**EXERCISE AIM:** Records follow. Pull out every line that contains "picture".

§

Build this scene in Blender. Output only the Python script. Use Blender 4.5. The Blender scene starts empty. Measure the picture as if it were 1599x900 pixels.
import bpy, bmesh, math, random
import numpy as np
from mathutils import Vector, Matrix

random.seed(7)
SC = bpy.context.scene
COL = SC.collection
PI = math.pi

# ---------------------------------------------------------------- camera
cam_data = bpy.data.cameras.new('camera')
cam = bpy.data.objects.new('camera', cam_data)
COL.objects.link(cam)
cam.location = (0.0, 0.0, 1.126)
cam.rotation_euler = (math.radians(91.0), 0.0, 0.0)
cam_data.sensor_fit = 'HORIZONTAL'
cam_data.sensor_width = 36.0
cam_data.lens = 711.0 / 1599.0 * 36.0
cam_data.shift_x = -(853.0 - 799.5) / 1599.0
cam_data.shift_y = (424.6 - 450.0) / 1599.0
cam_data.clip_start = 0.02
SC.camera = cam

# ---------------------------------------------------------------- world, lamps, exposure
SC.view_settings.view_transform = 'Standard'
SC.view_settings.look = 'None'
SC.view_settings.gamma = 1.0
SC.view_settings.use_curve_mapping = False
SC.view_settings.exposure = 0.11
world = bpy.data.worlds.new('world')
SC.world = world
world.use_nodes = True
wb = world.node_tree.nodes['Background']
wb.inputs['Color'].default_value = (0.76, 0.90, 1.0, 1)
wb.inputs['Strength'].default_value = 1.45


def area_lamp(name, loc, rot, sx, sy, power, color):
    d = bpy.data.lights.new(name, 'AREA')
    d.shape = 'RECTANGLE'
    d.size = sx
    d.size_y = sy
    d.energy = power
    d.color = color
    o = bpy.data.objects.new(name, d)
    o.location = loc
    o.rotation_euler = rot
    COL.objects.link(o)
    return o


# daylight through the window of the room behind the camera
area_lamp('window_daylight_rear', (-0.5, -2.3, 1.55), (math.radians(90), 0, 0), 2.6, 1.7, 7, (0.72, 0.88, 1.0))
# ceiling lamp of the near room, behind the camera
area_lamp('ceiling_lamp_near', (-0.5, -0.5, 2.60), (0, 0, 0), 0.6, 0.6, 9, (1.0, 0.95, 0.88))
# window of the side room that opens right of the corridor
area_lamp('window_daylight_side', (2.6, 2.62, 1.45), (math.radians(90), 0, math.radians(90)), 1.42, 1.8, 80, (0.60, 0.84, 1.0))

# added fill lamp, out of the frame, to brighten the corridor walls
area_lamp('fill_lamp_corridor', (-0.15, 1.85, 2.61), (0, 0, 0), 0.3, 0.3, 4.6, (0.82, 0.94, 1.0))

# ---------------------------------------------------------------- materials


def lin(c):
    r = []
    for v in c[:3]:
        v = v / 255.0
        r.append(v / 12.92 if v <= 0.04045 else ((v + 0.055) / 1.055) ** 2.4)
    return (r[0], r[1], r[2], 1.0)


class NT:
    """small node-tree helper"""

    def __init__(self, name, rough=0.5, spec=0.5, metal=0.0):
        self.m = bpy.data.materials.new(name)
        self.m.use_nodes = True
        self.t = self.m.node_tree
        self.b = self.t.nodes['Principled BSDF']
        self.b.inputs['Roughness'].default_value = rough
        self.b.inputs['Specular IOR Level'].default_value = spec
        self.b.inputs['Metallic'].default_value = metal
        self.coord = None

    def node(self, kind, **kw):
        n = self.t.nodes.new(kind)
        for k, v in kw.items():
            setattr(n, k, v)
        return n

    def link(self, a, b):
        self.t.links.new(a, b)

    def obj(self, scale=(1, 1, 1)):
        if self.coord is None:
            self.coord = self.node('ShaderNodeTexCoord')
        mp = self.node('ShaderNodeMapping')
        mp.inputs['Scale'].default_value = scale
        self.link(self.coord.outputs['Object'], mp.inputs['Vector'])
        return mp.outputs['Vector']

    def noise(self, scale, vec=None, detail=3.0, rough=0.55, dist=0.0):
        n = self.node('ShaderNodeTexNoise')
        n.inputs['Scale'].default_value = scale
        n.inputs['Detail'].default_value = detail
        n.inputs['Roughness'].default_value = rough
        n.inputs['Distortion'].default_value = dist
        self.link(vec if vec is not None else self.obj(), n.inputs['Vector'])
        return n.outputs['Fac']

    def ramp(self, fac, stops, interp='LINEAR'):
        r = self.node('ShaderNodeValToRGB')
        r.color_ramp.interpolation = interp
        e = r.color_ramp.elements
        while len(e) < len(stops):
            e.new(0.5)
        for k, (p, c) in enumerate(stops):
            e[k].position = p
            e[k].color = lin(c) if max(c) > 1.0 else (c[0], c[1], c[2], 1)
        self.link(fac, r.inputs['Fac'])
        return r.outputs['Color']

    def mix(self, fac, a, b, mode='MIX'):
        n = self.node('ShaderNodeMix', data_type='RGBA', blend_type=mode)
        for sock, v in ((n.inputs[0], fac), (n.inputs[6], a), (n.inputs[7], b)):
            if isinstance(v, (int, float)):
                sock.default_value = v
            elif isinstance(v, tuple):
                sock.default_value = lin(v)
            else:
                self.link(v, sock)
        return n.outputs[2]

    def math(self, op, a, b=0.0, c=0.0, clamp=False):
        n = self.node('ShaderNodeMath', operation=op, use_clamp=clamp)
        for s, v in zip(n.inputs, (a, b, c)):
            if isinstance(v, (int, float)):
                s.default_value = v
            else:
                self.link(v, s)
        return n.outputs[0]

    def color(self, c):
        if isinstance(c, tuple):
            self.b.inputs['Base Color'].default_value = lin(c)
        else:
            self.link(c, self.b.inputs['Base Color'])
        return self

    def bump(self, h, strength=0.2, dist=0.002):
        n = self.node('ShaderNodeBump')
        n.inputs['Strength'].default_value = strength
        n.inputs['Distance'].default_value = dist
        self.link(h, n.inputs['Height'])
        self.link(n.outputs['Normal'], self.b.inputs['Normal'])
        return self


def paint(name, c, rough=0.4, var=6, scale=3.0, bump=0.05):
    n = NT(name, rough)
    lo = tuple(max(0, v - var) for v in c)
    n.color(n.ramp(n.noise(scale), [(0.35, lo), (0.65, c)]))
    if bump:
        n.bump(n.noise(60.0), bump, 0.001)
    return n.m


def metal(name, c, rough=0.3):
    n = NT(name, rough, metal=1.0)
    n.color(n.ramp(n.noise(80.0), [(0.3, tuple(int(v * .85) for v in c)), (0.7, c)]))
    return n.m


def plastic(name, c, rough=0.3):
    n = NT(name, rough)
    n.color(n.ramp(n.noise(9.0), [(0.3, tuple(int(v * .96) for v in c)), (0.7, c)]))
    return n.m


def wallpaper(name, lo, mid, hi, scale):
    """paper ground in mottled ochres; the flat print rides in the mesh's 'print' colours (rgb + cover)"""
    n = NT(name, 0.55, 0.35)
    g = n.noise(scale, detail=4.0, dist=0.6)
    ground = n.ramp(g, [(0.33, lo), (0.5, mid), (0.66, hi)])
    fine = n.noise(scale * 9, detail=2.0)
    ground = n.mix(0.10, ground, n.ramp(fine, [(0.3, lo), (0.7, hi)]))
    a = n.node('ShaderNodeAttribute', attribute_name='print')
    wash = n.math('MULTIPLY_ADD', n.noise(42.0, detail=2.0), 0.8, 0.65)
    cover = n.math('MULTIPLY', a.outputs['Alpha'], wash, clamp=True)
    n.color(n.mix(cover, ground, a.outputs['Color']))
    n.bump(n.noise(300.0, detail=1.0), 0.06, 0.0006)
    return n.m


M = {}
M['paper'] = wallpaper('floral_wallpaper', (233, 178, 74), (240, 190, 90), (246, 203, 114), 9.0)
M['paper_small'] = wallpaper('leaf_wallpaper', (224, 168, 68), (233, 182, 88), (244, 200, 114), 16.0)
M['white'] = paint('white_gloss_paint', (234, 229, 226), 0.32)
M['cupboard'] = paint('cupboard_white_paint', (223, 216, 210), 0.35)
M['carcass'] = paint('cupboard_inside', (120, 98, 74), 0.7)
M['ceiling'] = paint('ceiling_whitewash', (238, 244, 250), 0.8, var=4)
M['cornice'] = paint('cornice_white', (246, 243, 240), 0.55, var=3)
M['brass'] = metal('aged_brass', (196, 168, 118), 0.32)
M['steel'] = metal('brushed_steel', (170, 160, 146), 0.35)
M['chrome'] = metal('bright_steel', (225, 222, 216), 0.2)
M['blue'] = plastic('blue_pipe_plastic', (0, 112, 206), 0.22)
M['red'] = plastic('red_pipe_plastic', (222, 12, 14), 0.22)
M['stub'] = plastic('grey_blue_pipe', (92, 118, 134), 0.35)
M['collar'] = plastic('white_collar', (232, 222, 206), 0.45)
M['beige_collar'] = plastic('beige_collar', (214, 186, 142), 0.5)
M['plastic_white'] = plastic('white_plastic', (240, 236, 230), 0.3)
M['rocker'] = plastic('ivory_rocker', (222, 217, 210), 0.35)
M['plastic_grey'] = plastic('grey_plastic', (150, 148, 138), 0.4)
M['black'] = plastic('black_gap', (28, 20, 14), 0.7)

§

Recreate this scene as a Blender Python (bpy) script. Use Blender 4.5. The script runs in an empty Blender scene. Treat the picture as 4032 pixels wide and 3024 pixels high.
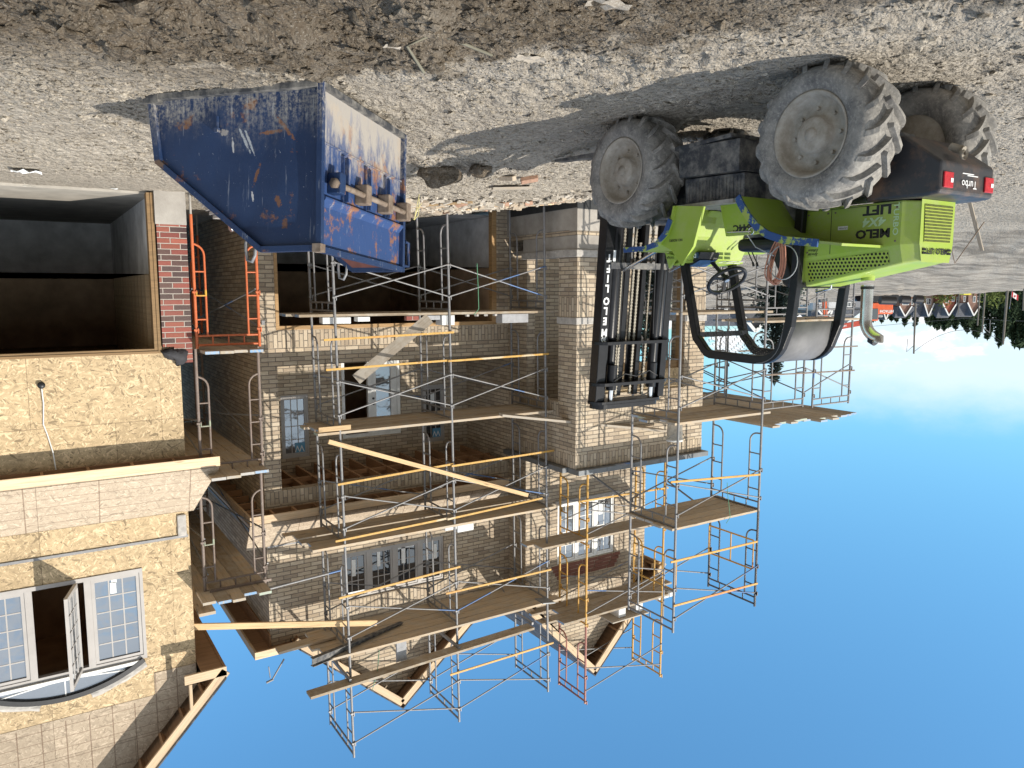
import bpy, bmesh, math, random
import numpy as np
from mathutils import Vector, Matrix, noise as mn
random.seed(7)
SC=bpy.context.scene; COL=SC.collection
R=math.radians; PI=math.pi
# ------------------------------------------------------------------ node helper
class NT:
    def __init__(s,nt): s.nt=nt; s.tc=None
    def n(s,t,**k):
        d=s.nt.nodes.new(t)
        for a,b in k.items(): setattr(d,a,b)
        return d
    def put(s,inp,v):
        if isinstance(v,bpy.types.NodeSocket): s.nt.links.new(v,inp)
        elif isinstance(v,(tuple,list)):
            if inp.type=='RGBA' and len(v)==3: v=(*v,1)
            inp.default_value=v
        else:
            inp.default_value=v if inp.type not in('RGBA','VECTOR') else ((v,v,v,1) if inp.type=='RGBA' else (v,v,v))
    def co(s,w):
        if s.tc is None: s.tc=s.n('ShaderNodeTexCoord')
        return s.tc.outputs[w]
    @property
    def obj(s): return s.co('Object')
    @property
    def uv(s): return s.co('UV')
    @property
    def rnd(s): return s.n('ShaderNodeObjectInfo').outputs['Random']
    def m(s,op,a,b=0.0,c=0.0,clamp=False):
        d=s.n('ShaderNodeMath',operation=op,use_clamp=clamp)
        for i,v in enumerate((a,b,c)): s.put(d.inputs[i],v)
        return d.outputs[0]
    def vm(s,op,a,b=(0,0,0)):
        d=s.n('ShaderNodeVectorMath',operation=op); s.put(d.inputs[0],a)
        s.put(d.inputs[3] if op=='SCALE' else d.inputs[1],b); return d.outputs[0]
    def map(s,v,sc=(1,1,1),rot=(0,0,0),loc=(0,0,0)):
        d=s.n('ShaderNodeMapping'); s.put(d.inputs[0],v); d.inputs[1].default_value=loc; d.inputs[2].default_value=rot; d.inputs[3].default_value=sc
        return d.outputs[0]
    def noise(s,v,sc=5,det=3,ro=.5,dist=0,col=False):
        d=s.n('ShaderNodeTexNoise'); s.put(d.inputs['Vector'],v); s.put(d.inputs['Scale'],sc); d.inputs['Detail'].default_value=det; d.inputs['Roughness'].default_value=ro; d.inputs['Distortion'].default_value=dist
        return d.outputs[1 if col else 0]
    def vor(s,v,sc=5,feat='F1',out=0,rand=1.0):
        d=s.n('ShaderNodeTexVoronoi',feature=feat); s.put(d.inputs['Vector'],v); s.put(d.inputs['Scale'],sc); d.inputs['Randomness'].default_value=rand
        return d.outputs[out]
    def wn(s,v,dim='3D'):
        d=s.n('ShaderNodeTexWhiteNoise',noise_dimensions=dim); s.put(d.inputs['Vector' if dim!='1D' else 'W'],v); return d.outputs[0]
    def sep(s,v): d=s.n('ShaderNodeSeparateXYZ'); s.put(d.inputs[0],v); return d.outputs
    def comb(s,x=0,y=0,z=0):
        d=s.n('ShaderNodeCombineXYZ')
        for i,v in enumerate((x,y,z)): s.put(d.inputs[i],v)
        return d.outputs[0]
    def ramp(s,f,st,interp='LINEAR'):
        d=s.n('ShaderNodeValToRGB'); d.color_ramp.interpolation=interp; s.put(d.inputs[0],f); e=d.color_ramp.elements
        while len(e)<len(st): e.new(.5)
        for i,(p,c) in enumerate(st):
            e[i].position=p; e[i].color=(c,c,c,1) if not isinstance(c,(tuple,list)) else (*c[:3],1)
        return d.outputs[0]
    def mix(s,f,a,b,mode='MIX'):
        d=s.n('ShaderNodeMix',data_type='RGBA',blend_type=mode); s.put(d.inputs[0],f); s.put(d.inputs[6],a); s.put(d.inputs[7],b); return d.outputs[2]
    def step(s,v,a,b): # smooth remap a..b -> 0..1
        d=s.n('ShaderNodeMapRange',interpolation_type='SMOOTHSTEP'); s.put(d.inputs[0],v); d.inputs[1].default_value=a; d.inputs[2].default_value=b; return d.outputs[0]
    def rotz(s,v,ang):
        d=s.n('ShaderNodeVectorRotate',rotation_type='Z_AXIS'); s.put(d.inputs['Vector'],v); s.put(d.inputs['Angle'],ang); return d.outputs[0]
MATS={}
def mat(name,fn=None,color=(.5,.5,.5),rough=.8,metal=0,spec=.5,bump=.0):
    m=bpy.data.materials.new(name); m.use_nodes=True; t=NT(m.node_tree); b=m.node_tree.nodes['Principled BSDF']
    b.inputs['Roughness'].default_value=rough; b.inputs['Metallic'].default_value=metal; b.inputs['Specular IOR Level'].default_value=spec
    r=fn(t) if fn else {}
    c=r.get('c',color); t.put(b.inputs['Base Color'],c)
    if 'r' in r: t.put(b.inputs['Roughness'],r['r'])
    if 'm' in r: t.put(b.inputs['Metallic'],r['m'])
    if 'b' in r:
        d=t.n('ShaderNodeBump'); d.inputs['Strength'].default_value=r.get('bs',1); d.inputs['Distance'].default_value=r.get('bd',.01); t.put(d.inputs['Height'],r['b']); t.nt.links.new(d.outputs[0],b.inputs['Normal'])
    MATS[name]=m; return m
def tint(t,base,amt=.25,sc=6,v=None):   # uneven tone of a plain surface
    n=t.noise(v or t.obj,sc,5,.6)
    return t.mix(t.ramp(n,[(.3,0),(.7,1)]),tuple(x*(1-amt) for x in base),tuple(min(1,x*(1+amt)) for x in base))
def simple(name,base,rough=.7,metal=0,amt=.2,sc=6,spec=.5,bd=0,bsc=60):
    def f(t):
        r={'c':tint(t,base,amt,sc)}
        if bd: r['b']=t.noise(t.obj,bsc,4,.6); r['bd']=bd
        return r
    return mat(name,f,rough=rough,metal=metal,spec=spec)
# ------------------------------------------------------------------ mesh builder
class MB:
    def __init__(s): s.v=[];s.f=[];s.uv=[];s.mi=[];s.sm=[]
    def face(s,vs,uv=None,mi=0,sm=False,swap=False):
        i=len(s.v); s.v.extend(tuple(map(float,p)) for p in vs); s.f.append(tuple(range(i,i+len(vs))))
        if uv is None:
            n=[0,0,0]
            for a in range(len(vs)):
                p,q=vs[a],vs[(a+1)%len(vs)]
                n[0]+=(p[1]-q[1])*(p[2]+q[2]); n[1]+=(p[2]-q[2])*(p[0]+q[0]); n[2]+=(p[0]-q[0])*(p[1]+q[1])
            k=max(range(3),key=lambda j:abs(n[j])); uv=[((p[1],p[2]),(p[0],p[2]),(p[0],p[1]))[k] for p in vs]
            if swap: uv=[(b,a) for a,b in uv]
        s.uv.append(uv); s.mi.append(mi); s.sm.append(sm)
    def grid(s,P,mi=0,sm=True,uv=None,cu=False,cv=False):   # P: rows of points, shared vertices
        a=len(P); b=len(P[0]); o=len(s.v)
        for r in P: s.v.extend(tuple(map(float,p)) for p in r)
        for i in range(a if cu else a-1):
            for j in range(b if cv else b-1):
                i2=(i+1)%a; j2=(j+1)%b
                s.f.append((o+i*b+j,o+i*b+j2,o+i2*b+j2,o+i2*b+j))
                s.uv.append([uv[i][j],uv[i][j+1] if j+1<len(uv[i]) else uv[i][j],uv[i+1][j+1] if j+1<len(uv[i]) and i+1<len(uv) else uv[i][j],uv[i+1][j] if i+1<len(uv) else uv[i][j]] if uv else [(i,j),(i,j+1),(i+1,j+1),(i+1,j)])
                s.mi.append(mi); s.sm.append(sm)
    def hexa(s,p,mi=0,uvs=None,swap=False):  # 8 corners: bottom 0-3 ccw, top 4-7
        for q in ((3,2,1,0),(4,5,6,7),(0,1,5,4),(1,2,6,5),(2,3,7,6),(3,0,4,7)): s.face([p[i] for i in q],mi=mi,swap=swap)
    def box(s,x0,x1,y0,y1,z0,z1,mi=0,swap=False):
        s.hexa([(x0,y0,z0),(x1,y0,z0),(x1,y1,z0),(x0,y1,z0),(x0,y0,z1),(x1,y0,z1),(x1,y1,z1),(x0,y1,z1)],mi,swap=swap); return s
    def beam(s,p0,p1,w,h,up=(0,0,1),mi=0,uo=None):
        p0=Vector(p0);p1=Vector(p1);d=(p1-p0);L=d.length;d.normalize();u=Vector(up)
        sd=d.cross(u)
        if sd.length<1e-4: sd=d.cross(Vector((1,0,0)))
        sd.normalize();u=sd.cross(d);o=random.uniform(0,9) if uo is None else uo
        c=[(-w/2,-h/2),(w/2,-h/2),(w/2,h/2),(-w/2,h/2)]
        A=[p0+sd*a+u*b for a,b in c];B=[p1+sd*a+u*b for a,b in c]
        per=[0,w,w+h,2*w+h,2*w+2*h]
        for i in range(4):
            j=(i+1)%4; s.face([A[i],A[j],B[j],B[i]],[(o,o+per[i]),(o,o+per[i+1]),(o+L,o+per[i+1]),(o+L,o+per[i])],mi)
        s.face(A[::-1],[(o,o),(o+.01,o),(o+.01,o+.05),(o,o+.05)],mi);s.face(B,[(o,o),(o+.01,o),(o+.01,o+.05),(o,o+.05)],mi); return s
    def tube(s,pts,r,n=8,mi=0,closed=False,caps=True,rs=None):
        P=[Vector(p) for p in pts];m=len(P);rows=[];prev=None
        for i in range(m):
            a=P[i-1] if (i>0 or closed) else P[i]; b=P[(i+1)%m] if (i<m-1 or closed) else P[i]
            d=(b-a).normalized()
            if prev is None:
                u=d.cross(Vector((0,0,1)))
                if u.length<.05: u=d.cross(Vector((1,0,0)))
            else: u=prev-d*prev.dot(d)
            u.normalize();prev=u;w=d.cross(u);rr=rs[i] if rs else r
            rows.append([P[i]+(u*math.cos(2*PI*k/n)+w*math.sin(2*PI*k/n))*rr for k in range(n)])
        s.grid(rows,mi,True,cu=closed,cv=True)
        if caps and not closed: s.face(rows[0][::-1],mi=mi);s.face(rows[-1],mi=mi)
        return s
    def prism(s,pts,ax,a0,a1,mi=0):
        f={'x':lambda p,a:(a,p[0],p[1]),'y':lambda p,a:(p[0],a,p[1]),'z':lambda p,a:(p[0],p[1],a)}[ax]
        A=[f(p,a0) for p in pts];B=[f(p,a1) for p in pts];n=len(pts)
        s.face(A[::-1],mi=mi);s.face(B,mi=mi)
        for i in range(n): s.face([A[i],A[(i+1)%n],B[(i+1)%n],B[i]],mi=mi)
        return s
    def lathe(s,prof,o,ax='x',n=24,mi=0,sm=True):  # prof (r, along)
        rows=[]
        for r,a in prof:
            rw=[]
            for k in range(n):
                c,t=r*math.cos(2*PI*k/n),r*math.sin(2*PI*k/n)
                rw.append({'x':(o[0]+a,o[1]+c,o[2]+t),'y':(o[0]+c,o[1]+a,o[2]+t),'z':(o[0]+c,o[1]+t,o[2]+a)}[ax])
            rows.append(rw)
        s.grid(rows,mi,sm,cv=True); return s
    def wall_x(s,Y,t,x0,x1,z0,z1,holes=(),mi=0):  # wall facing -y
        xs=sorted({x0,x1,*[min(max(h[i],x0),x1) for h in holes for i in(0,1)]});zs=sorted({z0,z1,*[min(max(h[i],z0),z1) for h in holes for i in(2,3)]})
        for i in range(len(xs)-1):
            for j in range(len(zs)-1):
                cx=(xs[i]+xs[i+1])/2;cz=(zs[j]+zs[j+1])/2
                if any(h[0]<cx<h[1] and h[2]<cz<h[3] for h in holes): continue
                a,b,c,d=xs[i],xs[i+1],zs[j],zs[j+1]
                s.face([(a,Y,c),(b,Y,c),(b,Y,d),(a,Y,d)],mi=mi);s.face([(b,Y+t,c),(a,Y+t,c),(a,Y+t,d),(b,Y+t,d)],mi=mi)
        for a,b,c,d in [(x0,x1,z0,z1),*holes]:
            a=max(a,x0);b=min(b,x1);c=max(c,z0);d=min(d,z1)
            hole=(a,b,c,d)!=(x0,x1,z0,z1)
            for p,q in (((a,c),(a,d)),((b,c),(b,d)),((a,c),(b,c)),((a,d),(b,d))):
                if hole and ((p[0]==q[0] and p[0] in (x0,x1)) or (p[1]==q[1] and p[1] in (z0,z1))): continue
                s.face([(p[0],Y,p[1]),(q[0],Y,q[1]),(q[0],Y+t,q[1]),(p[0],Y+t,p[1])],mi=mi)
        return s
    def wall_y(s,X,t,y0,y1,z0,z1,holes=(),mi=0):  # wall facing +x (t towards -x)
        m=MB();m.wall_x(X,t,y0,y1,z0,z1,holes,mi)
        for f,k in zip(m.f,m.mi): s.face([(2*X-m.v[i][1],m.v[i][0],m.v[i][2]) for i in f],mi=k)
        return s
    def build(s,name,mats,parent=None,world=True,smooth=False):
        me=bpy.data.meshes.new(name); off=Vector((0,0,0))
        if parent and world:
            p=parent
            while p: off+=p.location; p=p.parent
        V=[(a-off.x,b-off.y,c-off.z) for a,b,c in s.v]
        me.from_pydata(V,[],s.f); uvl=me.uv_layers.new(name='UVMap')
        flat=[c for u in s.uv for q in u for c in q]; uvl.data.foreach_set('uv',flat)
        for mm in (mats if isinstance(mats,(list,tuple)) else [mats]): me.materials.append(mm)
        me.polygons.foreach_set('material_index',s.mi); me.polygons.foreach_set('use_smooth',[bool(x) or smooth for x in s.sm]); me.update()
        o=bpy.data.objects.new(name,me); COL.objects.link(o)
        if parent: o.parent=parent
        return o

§

**FINAL RESULT:**
Build this scene in Blender. Output only the Python script. Use Blender 4.5. The Blender scene starts empty. Measure the picture as if it were 1599x900 pixels.
Recreate this scene as a Blender Python (bpy) script. Use Blender 4.5. The script runs in an empty Blender scene. Treat the picture as 4032 pixels wide and 3024 pixels high.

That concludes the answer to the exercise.